When starting a business, we know there’s a lot to think about financially. You consider the products and services you’re going to provide your customer. You think about customer service. You think about hiring friendly, knowledgeable employees. You think about retaining these employees. You think about your profit margin. You think about beating your competitors. This list of responsibilities goes on and on, especially as your company survives the test of time. Eventually, as your success grows, you think about your marketing efforts which likely includes strategies to improve your web presence, retaining existing customers, and generating new customers.

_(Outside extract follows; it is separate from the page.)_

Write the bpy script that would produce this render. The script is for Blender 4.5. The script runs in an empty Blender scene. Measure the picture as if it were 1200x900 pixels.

At first, marketing strategies may seem simple: website design, connecting to customers through search engine optimization (SEO), social media, and advertising. Realistically, marketing in today’s world is much more complex. There is a myriad of choices you can make, and each of them costs money. Furthermore, you will need to decide whether it’s worth continuing to invest in a strategy or not. Marketing ROI stands for “return on investment.” It’s a way for you to determine if the money you spend on a marketing program actually benefits your company and increases your profit margin. It allows you to:
Justify spending money on a marketing strategy
Marketing is expensive, and it’s important to rationalize how you spend your money and how you spend your time to develop these marketing strategies. Furthermore, you want customers to buy your product. If your marketing strategy does not increase sales, it is not working.
Justify how you allocate your resources
There are many choices you could make when it comes to spending your money on a marketing campaign. If you decide to develop a website, online advertisements, and call tracking, you’ll want to know which efforts have a higher return. This will inform your future spending as you develop your marketing campaign.